(Scripts that build scenes)
▬▬▬

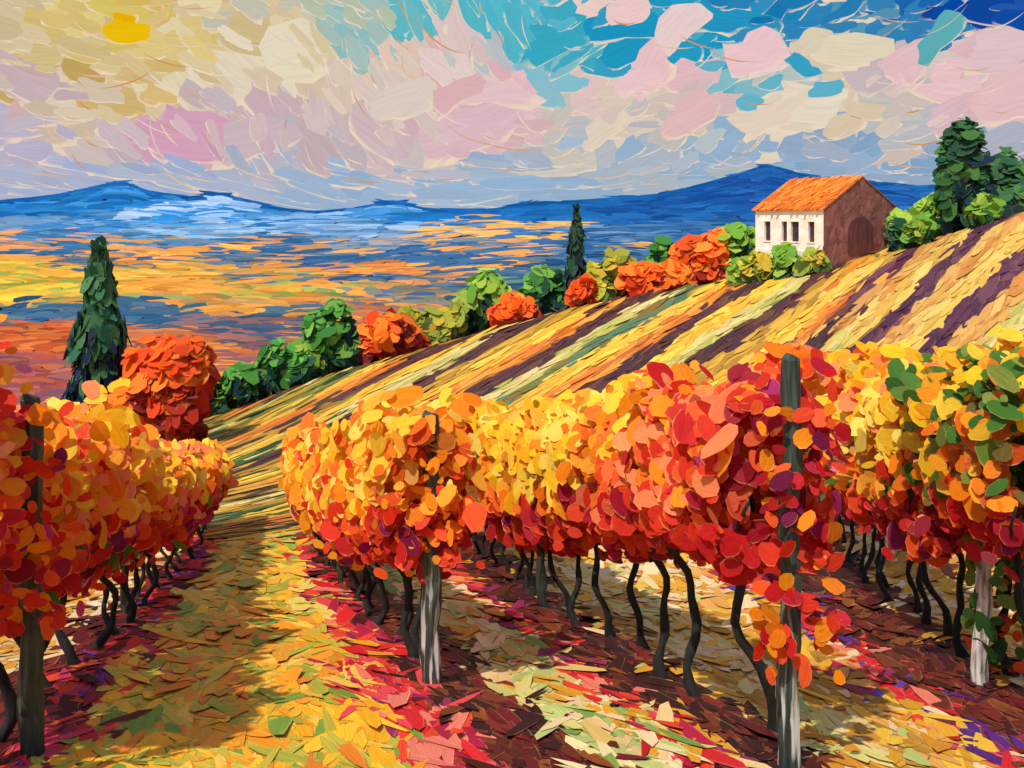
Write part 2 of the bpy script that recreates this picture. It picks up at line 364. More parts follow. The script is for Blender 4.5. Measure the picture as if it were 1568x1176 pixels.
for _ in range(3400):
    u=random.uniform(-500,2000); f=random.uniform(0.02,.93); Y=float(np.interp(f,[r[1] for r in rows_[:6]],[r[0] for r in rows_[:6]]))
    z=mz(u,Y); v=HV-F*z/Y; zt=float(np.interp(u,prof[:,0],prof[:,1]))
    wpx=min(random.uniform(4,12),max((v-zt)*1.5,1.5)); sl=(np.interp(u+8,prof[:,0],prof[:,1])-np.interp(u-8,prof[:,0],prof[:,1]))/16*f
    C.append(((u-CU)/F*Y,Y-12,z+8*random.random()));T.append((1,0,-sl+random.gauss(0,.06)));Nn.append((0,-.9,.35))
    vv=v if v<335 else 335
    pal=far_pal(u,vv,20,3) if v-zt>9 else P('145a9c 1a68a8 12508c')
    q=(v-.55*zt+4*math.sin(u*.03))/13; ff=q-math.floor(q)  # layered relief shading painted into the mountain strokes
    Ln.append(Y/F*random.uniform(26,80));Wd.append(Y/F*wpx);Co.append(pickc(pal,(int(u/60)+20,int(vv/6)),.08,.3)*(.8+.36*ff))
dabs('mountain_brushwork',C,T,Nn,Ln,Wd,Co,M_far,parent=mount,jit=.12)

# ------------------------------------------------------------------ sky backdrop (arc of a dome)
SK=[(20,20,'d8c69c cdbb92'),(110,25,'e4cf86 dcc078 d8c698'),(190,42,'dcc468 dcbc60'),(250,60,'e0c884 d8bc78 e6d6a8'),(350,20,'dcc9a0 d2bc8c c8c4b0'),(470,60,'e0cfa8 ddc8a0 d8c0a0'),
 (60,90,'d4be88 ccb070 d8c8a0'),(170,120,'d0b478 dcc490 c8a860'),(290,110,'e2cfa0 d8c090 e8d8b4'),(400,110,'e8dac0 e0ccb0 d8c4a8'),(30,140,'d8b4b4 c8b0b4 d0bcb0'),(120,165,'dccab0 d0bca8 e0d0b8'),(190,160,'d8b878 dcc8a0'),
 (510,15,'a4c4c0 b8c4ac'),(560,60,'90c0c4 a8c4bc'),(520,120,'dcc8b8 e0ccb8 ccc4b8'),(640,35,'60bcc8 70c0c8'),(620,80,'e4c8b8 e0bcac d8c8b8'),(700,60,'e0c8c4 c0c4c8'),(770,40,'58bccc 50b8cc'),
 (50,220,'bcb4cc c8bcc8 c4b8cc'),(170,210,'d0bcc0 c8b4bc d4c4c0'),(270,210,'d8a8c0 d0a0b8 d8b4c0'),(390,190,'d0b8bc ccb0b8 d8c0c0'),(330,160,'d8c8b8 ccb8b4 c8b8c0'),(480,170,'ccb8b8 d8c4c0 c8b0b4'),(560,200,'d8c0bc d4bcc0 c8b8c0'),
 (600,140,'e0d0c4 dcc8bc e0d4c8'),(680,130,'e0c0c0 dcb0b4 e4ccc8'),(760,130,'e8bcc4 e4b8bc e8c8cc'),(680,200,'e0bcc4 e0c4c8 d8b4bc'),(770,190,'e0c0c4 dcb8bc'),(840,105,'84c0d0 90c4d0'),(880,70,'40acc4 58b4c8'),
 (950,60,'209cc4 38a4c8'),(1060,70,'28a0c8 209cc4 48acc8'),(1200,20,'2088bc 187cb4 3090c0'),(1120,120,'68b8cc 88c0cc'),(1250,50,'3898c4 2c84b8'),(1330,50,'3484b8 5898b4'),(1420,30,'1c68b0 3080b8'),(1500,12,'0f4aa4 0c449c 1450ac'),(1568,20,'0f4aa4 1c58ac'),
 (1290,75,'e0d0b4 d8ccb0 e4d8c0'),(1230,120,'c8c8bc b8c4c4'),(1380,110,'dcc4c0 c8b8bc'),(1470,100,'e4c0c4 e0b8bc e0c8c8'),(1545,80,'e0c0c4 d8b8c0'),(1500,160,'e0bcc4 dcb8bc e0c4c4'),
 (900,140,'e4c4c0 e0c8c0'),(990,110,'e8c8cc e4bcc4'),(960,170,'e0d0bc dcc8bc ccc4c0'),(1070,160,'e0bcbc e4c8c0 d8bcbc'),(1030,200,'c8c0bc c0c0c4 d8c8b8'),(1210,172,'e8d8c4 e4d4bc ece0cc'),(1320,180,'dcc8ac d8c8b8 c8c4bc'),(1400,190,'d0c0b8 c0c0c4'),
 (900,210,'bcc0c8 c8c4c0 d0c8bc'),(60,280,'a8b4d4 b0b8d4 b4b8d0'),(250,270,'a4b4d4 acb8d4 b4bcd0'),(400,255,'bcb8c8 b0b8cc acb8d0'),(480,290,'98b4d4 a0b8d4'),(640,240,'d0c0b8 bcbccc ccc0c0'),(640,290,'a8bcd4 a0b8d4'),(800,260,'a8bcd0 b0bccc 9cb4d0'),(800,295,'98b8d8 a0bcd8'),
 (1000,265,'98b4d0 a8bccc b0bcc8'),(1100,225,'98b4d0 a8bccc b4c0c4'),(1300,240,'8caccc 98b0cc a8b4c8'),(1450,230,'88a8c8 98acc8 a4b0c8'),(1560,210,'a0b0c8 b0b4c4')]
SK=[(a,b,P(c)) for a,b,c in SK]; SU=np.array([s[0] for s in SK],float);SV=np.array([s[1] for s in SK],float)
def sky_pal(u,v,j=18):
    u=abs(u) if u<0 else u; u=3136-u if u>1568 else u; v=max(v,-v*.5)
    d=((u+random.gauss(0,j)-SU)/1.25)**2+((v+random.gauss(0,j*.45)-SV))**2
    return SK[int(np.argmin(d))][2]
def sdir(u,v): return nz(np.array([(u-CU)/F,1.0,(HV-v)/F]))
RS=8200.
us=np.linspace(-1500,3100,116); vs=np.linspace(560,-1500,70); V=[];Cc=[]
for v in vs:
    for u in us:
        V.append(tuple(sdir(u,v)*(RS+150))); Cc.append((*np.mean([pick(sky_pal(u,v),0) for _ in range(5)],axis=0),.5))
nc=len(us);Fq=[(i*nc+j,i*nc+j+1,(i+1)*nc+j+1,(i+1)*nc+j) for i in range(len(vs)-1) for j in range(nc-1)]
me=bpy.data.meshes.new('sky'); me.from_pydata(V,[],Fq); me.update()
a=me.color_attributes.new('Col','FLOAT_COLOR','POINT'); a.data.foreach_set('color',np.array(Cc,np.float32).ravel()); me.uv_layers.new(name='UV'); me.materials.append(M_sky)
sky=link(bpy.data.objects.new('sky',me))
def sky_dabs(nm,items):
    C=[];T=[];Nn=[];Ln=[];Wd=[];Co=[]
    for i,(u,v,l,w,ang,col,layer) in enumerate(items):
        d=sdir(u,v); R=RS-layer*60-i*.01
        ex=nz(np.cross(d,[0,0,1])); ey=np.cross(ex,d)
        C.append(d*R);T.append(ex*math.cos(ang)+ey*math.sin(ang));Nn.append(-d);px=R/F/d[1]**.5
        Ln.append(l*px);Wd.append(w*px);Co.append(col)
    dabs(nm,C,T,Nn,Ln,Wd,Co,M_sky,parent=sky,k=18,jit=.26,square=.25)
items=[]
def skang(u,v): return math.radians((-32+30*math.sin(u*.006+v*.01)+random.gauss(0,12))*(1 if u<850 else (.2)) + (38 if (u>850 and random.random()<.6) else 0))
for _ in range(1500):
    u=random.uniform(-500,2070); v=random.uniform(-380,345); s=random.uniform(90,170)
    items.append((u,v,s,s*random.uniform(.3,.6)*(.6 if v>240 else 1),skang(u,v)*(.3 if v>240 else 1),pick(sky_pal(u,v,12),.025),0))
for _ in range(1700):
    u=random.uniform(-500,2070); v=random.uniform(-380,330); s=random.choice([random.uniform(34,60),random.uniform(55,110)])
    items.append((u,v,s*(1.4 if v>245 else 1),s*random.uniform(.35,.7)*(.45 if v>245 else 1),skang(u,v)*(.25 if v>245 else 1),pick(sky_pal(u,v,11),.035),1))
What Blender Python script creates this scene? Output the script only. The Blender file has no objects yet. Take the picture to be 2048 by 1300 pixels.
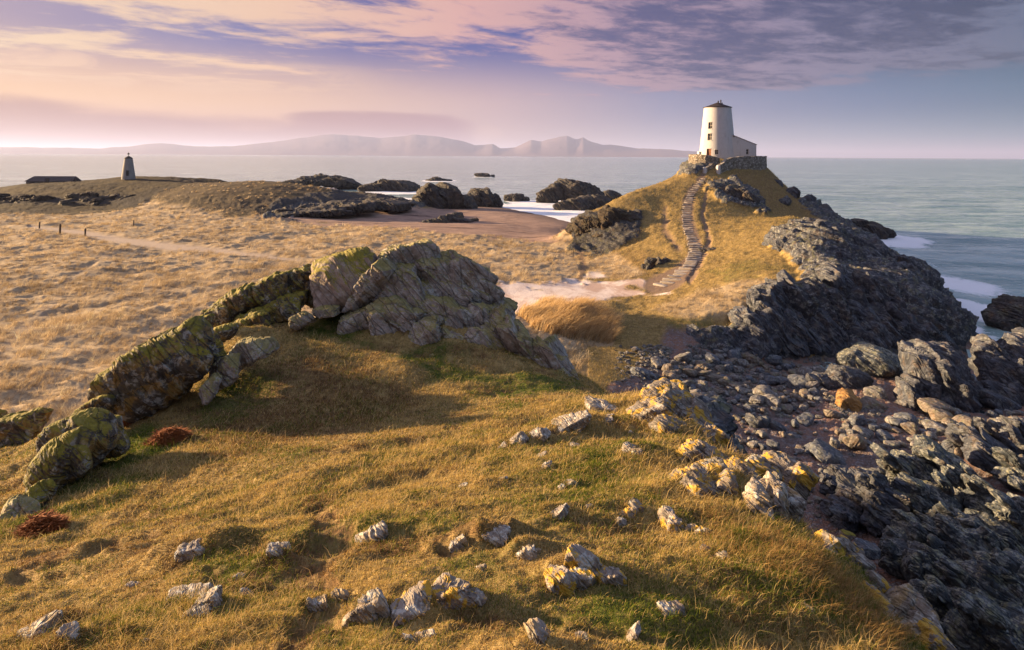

▬▬▬

Written request: Check each line of these records for the string "picture" and state only how many lines have it.

Worked answer: 2